How are you looking at the property stocks? The property market making such a strong comeback also impacts people’s portfolios. Do they encash and then start buying property? Till then, how would you approach the property stocks?
There are two things. One, the property market is coming out of a lull of almost 10 years and as such, there is activity on the pricing front. The activity is lower in terms of the actual prices moving up except in some of the cities but transactions have increased especially after most of the banks and HFCs substantially reduced the housing loan rates. That said, we had a huge up move in most of these stocks.

In fact, some of the stocks which I like like Oberois or Sobha have moved up nearly 2-3 times over a period of just 10-12 months and DLF also has moved up from around Rs 120-130 levels in last May-June to Rs 400 today. Now, investors have to consider what amount of positivity is in the price and what amount of positivity is still left to be built in. There is a lot of positivity left in fact. A disclosure, we have been owning DLF for a very long time and in fact we have pared our positions at Rs 400 today.



I am excited today when I think about the number of Demat accounts which have opened and how the SIP culture has taken over. This bull market in a sense truly and surely belongs to Indian investors.
But it is also a global trend. Given where the interest rates went, brokerage transaction costs have fallen to almost nothing in new generation brokerages like Zerodha. We have seen this happening globally with Robinhood in the US. But there is a change in trend. One such trend is youngsters want to have better asset allocation than what the older generation had wanted. That is a trend which has been there for some time and it will continue.

But we cannot say that many of the investors have now realised that equity is a great asset to own because just around 15 months back, many of the people just wanted to exit the equity markets and go into something safe. So a lot of the money movement also followed the trend and a lot of money is following the trend right now.

As I interact with many of the young clients and younger professionals who come and talk to me, it seems very clear that they want to have an allocation to equity and that is the trend which will continue but if we talk of where the markets are today, I think they are in a deep euphoria zone.
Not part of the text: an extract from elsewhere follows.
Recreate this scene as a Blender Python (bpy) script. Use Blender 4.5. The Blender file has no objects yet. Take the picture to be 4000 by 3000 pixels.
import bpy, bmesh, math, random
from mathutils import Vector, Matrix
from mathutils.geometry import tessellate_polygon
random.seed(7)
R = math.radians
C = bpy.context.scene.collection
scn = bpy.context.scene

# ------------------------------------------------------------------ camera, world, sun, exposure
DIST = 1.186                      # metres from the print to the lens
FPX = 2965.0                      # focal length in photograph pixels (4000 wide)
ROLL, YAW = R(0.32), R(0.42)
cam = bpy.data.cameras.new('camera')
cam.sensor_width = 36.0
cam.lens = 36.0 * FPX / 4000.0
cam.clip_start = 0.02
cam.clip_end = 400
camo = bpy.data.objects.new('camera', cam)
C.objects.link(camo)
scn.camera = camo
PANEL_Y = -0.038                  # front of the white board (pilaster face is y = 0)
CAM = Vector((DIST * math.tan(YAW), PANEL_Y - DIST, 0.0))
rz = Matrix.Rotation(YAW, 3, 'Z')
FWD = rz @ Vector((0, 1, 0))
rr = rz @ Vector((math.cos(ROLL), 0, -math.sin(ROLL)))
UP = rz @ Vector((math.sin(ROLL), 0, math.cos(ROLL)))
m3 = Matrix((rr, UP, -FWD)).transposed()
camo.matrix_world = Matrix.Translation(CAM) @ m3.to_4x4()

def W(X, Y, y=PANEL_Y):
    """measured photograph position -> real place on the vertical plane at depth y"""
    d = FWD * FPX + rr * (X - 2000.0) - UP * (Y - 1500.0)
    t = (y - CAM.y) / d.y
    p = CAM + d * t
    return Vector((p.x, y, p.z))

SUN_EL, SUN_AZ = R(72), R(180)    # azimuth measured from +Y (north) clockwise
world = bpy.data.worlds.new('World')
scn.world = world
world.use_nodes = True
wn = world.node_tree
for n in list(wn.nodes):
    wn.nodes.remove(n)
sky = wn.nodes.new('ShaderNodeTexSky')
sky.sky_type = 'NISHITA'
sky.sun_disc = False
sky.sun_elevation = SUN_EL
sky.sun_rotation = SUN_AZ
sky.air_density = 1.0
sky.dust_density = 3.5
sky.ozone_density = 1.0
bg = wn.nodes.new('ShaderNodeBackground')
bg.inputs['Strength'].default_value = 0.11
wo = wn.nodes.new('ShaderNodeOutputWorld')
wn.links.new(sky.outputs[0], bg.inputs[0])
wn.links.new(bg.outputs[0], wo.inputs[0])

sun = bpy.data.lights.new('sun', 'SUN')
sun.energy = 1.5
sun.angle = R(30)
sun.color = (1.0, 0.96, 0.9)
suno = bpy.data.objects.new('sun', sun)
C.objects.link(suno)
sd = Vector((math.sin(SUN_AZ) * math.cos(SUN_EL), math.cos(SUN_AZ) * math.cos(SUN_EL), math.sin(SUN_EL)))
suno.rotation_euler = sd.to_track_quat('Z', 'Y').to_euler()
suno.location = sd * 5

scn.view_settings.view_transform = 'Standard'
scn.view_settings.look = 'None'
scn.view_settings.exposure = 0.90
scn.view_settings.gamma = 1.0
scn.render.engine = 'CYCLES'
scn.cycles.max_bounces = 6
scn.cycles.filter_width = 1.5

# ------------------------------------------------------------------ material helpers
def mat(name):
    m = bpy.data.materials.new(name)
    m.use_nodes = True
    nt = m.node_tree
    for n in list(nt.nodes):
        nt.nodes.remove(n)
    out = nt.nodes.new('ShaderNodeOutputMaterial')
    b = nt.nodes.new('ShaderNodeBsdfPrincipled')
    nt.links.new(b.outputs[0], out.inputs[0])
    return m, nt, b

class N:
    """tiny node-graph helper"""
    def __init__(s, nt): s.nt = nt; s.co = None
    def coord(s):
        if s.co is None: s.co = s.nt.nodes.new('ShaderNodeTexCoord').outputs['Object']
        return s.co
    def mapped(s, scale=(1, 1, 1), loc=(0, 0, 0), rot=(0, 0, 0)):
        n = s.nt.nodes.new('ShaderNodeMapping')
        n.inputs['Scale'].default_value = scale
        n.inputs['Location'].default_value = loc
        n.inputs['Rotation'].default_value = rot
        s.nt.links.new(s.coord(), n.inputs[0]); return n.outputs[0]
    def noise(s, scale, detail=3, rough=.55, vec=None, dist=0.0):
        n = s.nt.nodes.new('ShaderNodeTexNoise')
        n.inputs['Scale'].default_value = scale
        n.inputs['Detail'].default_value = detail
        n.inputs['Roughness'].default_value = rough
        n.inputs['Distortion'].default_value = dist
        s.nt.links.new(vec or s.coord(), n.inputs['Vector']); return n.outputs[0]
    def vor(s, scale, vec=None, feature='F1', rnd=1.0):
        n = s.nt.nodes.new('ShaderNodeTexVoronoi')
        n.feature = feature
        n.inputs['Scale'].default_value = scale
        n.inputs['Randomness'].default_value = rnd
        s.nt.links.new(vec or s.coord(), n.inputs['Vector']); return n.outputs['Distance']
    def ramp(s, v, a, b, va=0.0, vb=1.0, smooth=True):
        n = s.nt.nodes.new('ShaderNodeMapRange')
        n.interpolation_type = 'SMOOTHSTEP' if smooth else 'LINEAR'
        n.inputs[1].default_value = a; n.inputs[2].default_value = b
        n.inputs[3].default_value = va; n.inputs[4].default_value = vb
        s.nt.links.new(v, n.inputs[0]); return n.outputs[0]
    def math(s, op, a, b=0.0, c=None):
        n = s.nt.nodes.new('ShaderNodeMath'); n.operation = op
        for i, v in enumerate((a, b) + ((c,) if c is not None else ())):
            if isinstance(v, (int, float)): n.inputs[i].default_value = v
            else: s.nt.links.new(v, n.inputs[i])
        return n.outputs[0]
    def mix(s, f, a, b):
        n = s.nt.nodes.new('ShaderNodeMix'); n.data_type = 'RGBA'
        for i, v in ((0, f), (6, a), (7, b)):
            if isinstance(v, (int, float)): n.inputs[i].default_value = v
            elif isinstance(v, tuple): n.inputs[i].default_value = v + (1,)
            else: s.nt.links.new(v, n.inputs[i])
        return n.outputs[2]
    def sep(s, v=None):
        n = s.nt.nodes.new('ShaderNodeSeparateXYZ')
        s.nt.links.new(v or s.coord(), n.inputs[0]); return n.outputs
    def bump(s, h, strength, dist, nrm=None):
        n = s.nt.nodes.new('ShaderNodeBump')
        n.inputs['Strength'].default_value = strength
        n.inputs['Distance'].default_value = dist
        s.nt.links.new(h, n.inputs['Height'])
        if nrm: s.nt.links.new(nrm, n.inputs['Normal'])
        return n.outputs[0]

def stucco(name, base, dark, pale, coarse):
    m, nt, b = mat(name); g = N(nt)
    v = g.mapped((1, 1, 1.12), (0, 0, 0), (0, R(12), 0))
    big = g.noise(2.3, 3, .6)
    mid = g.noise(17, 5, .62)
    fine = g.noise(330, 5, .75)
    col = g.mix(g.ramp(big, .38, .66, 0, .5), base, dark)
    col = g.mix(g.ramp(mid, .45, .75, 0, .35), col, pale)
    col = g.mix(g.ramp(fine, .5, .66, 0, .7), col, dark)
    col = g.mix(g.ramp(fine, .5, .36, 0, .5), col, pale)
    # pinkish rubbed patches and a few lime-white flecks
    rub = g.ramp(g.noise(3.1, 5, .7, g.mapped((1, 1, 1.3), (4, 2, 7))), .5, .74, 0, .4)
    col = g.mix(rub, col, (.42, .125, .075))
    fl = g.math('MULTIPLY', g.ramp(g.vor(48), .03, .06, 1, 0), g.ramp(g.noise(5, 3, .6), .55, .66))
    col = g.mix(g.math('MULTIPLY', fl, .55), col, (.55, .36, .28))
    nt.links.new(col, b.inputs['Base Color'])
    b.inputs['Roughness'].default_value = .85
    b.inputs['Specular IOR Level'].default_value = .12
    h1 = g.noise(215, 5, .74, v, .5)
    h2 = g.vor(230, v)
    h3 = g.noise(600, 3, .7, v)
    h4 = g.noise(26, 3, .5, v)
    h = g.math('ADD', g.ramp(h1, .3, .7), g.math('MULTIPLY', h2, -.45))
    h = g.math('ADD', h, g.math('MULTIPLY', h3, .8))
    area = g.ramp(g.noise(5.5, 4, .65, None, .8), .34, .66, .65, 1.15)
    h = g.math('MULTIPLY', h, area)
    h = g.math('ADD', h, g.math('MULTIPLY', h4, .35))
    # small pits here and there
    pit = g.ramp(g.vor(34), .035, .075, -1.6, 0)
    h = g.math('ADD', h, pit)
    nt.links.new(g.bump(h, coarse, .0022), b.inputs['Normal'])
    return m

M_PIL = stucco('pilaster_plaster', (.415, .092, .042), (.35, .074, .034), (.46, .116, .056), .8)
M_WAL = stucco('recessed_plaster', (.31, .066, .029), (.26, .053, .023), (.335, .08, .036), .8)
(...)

This kind of euphoria is very difficult to sustain and people should be careful. A lot of people just say what do we do if we sell and have more cash in hand? It is not necessary to sell and buy something immediately. Market will always give you an opportunity.

The laggards are now catching up. Whether it is a rally in ITC or news driven rebound in Zee or a dead cat bounce in . Is the market running out of ideas or is this sectoral rotation at its peak?
In bull markets, sometimes buying laggards is not such a bad idea. We extensively discussed United Spirits three, four months back. It was at Rs 525-530. That is when we bought into it. In fact, I have sold off that holding today because we made 45% in just four months. That trend will happen in bull markets as many of the stocks run up too much. Then people search for what has not performed. Even a strong stock like L&T held on and did not perform for such a long period of time; Bharti did not perform for such a long period of time and then they caught on. In fact, L&T and Bharti could have given, on a few months basis, bigger returns than many of the much fancied stocks. That is a phenomenon which is normal in a bull market/ But the only thing out there is that the list of laggards which need a catch up is also going down very fast and very few are left now.

You just talked about how you booked out of DLF. Are there any other names where you are now tempted to book profits or completely book out?
On Thursday we sold out DLF and United Spirits because too much money was made in too short a period of time in these stocks. People do not realise that over long periods of time, in the best asset equity fund, even if you are the top performer, you make 18-20% return CAGR over five to 10 years. So if you get periods where you are making 150% or 160% or returns like that in short periods of time, you need to preserve those returns. It is very important and it is a part of asset allocation.

You started with 100, that 100 went to 250. So do you keep on increasing that or you pull something out? That is what I would suggest. At this stage I am recommending 25-35% kind of cash levels and if markets move up 5%, maybe 10% more into cash.

I would call some of these laggards like Tata Motors, ITC which are now making a comeback, late movers. Would you buy anything within auto or would you completely shrug it off given the kind of problems that the sector is grappling with?
What would happen in autos is that the raw material price pressure could ease off going forward because of issues which China is facing, but then supply and demand becomes an issue. Two-wheelers is a space we should avoid. On four-wheelers, we could still look at opportunities. People who are willing to take some kind of downside can go for these stocks. M&M is a very cheap stock given its own value and the value of its subsidiaries.

It is the most interesting stock in terms of risk reward in the market on autos. Tata Motors still will be challenging given the fact the revival in JLR demand may not play out and that is the main driver of Tata Motors. Valuationwise, although its domestic operations in terms of both passenger vehicles and to some extent commercial vehicles are doing better, overall there is no big story in autos. But given the underperformance, they have some uptick coming.